J'ai découvert le livre de Florence Lautrédou, l'amour, le vrai (Ed. Odile Jacob, 2016) par la critique des 400 culs et le remarquable article d'Agnès Giard: qui veut jouer à la princesse? Je viens de le terminer en quelques heures.
A la réflexion, on peut très bien se contenter de lire l'article. J'exagère un peu mais pas tant. La première et la dernière partie de l'ouvrage m'ont vraiment intéressée même si la normalienne, agrégée de lettres modernes, psychanalyste et coach enfile parfois les poncifs. Par contre j'ai détesté les récits de vie imaginés qui constituent le corps de l'ouvrage. Très parisiennes, hors du monde, ces femmes dont il est question, sont celles d'Auteuil-Passy, déconnectées de la réalité du commun des mortelles. Les récits sont à la manière des revues féminines,"c'est mon histoire" dans Elle par exemple, ils semblent creux, exagérés, frivoles. L'auteur change de ton. Il faut lire entre les lignes afin d'en tirer la subtantifique moelle.

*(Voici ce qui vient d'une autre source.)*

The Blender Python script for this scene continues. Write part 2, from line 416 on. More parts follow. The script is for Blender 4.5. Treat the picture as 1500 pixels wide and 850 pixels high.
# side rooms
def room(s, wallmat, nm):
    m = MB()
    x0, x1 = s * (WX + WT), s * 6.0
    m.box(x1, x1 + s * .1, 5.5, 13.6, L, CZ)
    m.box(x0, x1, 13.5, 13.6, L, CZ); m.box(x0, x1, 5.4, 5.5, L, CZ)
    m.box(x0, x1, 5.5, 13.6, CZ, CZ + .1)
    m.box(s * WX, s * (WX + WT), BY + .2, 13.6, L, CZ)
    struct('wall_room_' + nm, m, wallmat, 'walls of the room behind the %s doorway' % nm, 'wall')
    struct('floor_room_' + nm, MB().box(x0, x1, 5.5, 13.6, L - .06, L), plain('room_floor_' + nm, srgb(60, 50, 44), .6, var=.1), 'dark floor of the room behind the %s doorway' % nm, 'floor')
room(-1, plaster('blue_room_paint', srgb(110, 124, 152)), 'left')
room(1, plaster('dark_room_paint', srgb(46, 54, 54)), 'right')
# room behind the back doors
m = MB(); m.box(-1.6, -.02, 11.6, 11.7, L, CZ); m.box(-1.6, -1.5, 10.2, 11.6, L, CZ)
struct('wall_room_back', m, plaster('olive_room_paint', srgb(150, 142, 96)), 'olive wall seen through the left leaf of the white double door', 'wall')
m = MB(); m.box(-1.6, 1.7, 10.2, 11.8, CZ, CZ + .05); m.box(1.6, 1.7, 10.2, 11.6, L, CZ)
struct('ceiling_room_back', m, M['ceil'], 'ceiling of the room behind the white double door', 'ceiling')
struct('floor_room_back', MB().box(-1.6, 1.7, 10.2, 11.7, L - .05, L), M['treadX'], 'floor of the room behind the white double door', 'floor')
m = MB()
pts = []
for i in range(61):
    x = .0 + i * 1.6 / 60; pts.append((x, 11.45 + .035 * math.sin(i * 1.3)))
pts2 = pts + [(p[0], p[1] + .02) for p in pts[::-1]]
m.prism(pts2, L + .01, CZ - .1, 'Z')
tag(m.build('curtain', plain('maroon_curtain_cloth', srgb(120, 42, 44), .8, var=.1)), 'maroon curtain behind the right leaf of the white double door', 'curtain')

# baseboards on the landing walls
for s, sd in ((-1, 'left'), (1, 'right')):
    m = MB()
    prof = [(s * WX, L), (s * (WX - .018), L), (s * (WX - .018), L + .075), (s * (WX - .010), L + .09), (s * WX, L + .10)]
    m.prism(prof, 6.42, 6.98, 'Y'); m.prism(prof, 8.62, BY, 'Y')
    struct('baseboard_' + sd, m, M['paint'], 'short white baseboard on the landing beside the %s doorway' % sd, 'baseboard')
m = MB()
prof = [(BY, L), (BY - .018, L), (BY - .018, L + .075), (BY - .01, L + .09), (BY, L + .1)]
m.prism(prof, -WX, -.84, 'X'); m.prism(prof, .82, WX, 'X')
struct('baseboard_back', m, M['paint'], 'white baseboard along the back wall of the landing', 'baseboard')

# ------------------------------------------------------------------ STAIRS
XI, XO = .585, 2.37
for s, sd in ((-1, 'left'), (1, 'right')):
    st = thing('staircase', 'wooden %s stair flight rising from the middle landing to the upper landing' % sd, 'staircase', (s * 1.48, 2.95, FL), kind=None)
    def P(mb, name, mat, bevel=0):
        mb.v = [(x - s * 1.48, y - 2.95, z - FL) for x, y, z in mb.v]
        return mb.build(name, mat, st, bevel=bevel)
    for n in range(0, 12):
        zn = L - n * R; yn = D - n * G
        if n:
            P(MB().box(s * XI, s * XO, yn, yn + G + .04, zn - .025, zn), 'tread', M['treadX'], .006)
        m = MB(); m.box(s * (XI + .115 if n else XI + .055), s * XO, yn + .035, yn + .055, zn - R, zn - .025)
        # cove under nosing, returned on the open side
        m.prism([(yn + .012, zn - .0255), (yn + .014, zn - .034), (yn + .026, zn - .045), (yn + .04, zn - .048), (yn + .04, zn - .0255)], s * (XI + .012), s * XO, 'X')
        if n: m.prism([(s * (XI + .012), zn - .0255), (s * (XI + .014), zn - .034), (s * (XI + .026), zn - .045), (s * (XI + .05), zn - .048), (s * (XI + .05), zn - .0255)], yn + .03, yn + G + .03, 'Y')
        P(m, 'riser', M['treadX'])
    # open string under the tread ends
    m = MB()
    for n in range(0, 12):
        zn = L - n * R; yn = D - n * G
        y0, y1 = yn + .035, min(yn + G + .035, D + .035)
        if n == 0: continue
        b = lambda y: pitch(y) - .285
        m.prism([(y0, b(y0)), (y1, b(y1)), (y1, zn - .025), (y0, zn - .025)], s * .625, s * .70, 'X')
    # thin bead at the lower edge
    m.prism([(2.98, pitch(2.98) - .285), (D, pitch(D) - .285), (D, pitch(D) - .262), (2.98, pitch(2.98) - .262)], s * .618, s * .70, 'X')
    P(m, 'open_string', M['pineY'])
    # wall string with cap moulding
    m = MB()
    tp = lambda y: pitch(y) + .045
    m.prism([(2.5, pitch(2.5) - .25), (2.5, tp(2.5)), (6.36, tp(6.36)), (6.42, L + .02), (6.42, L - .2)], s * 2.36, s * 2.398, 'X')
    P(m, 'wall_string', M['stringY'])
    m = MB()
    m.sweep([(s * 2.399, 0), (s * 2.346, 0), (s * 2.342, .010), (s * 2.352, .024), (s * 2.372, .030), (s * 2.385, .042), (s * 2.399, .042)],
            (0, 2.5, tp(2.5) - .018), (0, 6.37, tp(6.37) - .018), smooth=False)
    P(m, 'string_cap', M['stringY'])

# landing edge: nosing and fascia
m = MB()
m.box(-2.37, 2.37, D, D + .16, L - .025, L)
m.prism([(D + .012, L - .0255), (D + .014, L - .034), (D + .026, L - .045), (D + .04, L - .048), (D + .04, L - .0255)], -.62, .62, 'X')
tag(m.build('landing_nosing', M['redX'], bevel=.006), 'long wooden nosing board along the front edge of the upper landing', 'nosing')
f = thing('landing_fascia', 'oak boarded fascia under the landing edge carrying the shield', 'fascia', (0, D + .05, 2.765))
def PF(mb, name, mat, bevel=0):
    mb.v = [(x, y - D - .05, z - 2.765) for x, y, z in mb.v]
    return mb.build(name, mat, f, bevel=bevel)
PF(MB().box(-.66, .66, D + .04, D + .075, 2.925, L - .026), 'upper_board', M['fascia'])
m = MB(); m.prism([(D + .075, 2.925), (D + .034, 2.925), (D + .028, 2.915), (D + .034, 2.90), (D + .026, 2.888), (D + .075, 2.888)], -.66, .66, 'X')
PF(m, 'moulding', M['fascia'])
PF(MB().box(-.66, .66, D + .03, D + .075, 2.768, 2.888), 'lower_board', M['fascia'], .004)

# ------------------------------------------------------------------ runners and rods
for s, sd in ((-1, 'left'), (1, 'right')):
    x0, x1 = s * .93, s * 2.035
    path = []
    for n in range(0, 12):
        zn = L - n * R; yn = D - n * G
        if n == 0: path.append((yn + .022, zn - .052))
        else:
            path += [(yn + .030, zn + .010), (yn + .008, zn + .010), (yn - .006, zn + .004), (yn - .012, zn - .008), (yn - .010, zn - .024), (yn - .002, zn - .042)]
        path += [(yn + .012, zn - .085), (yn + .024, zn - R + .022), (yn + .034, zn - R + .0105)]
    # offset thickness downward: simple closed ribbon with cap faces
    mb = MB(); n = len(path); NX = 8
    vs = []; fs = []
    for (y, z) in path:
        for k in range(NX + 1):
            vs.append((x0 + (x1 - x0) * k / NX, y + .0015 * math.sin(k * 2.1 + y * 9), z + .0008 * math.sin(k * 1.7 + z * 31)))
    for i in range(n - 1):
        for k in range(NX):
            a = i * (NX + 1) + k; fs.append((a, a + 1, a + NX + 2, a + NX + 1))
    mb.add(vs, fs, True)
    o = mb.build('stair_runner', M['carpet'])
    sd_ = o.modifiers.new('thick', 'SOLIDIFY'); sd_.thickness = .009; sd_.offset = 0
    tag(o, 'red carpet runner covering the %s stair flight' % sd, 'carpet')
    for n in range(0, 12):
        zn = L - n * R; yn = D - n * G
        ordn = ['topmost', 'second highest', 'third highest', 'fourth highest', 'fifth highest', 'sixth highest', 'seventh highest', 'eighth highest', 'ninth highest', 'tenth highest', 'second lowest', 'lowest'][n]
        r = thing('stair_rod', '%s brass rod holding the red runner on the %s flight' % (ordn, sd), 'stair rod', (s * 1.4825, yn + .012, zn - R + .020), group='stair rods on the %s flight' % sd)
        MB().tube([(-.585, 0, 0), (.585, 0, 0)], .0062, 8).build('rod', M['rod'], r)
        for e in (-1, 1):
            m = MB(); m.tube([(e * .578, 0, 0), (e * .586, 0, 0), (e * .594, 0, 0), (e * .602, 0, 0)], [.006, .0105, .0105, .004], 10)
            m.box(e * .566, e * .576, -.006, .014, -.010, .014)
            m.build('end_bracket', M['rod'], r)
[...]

Le titre d'ailleurs est à l'image de ma déception, accrocheur, il s'agit davantage d'un livre de développement personnel qu'une analyse fine des archétypes qu'elle dénonce.
Cela dit, je pense qu'il n'est pas inutile d'écrire et de dire ce qui constitue notre fond de commerce à nous les femmes, enfermées dans nos croyances où l'on s'étiole par manque d'amour.
L'auteur rappelle, martèle ce qu'il ne faut pas oublier, afin de ne pas se perdre: la nécéssité de la connaissance de soi, de l'amour de soi et du respect de soi, beaucoup de soi, certes mais fondamentaux. Ces piliers s'acquièrent tôt pour ceux qui ont bénéficié d'une enfance privilégiée ou d'une sagesse précoce (p. 215) tardivement pour d'autres.
Elle souligne combien les femmes sont marquées par les archétypes que sont l'indifférence, la peur et la passivité: l'indifférence vis à vis d'elles-mêmes, la peur celle de la solitude, d'être une femme seule, et enfin la passivité face à l'ennui d'une vie sans amour, s'oubliant dans l'éducation des enfants et/ou dans une vie professionnelle pleine.
Alors oui, elle enfile les poncifs, cependant elle rappelle à quel point les modèles féminins qui ont bercé notre enfance (cette conne de petite sirène qui se mutile par amour), les romans du XIXème siècle où les héroïnes sont tuées par leurs auteurs (Emma Bovary, Anna Karénine) constituent encore trop souvent des modèles qui cantonnent les filles ou ont cantonné les femmes de ma génération dans des rôles destructeurs. Ma mère me lisait avec délectation la petite fille aux allumettes mourant de froid et de faim, je m'y voyais punie, seule abandonnée, mourant, gelée pour avoir désobéi. J'ai lu pour les besoins de ma thèse, la déchéance de Cosette obligée de vendre ses incisives afin de manger sans se prostituer.
Cependant, le livre est limpide, clair, comme en psychanalyse, ce qu'on découvre sur le divan est au final simple, très simple, et totalement libérateur. Dire "ah mais moi, je n'ai pas besoin, je m'analyse sans problème, je sais très bien ce qu'il en est", tout en restant enfermé, enquillé, englué, anéanti dans son mal-être, la relation pourrie, la souffrance, la répétition sans pouvoir en sortir, prouve à quel point il ne suffit pas de croire savoir, pour s'aimer, se respecter et se connaître.